■ **Goal of the exercise**
Give back the lines exactly, from the first one to the line with "return Euler(e).to_matrix() if", both ends included.

■ **Data supplied**
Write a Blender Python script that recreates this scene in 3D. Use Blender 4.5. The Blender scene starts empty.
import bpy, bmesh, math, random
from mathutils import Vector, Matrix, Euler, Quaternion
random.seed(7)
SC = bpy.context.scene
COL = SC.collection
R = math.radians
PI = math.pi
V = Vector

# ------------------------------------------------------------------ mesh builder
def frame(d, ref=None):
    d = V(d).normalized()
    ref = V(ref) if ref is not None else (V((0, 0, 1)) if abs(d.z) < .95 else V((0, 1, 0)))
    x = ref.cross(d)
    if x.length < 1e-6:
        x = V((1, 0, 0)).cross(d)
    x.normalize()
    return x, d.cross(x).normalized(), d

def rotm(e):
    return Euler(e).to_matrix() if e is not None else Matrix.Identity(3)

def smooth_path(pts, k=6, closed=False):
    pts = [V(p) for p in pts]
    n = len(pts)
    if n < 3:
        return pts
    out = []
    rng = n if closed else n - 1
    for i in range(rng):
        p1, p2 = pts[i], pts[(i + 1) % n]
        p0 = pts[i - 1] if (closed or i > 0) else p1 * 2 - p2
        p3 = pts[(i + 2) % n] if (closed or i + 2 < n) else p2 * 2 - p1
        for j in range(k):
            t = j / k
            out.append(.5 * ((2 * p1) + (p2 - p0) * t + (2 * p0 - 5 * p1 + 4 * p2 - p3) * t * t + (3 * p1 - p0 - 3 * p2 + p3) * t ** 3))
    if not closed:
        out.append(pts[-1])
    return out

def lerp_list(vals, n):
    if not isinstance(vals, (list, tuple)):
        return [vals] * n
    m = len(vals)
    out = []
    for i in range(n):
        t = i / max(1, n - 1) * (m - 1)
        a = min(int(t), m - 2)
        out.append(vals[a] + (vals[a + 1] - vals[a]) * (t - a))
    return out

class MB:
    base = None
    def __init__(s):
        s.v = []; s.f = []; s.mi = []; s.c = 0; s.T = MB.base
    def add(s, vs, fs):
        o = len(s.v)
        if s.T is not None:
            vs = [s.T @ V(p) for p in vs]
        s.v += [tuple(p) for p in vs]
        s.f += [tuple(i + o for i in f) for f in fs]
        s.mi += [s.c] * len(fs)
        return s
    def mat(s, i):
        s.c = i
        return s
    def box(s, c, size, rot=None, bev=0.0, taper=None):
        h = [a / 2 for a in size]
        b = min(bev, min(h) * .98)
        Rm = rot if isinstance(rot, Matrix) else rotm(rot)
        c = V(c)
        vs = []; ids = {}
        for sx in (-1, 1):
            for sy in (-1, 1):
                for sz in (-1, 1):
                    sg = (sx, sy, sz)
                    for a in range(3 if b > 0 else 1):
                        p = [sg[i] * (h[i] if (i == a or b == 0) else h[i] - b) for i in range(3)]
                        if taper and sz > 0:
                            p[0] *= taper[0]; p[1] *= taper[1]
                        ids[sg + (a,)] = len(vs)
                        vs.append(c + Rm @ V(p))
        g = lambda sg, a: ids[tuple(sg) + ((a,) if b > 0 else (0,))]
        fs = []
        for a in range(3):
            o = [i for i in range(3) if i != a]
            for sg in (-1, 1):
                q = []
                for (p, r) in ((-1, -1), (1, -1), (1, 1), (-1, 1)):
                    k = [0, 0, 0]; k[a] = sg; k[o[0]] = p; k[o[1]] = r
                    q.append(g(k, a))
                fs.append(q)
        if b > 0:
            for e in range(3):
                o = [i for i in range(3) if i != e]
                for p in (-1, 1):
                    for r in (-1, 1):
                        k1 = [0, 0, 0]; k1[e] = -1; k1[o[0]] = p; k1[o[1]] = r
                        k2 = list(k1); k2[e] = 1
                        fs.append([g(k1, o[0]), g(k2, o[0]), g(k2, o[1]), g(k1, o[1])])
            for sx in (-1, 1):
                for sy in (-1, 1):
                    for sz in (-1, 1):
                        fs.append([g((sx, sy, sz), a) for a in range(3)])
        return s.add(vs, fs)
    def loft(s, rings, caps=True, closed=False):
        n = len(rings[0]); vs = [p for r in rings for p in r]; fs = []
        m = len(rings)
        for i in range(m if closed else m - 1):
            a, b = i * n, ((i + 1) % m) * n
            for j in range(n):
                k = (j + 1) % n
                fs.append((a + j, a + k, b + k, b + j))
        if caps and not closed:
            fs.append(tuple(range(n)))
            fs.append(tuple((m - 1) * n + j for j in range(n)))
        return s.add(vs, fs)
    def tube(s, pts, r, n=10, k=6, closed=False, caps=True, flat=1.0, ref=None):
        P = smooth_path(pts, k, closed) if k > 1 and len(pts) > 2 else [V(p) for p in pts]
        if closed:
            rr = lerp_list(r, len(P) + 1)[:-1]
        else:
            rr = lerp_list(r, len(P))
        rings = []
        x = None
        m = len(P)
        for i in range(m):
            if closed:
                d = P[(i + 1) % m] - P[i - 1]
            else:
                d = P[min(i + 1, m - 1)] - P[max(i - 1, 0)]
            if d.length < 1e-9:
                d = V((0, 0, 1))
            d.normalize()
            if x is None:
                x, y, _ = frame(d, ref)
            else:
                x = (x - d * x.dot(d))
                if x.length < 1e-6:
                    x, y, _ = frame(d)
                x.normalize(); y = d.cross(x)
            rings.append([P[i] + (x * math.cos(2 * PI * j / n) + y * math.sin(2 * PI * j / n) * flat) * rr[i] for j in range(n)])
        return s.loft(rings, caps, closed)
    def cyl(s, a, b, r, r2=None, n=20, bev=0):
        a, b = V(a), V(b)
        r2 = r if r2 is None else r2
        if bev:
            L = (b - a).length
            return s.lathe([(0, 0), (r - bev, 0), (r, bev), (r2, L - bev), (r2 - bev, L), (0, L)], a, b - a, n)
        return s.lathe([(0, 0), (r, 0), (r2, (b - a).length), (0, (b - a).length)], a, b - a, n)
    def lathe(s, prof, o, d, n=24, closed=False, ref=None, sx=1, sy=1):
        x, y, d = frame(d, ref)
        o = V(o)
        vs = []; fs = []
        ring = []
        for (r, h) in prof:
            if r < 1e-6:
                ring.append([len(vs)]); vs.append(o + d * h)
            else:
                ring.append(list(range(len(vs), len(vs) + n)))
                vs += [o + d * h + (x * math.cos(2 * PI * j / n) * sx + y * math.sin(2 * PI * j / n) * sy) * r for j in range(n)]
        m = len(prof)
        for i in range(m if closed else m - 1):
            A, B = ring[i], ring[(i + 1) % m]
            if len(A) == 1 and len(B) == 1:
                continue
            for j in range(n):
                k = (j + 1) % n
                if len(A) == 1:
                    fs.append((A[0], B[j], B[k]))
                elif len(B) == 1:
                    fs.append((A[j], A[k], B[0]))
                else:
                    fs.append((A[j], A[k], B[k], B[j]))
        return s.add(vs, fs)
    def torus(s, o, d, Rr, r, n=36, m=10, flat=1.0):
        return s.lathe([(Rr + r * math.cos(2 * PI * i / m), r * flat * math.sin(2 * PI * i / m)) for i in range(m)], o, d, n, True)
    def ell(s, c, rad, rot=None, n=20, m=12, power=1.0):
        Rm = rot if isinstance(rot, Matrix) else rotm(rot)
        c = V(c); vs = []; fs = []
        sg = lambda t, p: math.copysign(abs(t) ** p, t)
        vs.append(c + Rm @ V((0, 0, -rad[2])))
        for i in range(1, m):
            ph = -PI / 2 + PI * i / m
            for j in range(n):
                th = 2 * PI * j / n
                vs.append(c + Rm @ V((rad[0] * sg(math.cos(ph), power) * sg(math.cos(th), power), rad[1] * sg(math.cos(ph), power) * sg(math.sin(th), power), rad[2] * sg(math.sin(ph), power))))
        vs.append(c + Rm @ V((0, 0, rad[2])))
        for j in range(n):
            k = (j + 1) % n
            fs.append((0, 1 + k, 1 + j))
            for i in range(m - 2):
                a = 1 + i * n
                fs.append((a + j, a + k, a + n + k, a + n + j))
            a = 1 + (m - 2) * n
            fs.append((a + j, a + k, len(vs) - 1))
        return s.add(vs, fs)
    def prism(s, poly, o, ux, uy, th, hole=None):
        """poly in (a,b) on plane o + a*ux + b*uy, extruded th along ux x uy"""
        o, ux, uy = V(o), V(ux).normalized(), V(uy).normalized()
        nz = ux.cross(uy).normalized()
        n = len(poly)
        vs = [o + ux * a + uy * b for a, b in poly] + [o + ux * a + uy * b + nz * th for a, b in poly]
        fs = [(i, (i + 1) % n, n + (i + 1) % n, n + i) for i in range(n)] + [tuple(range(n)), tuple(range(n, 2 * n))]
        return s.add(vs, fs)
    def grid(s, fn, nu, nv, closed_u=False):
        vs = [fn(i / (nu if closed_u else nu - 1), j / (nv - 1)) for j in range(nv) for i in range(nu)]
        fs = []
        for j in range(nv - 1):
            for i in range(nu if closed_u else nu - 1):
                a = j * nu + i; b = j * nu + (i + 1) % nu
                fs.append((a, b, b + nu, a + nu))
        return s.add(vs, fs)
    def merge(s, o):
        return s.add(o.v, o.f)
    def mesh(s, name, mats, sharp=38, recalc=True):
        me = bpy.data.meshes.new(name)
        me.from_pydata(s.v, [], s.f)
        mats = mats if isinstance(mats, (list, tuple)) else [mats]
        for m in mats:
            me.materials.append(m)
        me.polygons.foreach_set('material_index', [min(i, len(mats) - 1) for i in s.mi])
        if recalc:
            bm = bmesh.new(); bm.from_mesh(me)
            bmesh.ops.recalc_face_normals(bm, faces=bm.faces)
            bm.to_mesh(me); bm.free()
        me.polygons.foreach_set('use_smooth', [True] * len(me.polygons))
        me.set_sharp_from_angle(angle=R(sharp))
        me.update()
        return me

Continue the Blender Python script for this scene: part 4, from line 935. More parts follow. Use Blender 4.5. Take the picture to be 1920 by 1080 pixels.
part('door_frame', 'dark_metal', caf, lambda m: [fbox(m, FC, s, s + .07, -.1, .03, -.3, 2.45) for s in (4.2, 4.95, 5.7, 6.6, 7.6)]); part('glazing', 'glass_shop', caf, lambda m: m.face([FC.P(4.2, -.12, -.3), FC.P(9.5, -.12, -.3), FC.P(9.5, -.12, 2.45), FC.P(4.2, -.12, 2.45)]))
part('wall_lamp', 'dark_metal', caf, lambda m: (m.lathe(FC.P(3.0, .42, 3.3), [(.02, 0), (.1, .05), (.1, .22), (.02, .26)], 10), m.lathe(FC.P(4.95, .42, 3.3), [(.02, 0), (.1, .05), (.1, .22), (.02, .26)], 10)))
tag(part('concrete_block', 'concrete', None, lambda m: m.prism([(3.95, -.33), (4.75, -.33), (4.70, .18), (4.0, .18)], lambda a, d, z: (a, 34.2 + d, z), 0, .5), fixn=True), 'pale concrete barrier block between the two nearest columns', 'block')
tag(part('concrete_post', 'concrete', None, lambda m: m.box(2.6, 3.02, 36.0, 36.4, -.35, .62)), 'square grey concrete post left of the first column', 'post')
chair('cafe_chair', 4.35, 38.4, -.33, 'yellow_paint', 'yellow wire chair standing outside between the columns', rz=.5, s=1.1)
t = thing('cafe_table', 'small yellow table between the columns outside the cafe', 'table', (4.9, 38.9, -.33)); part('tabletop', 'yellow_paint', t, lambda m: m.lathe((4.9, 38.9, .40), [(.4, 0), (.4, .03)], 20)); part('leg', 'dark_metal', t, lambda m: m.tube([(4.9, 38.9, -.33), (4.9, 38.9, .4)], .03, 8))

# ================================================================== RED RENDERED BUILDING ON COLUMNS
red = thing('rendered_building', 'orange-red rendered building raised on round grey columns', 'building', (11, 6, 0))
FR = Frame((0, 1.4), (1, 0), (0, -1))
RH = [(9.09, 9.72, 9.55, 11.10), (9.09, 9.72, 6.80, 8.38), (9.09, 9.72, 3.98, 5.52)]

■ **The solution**
Write a Blender Python script that recreates this scene in 3D. Use Blender 4.5. The Blender scene starts empty.
import bpy, bmesh, math, random
from mathutils import Vector, Matrix, Euler, Quaternion
random.seed(7)
SC = bpy.context.scene
COL = SC.collection
R = math.radians
PI = math.pi
V = Vector

# ------------------------------------------------------------------ mesh builder
def frame(d, ref=None):
    d = V(d).normalized()
    ref = V(ref) if ref is not None else (V((0, 0, 1)) if abs(d.z) < .95 else V((0, 1, 0)))
    x = ref.cross(d)
    if x.length < 1e-6:
        x = V((1, 0, 0)).cross(d)
    x.normalize()
    return x, d.cross(x).normalized(), d

def rotm(e):
    return Euler(e).to_matrix() if e is not None else Matrix.Identity(3)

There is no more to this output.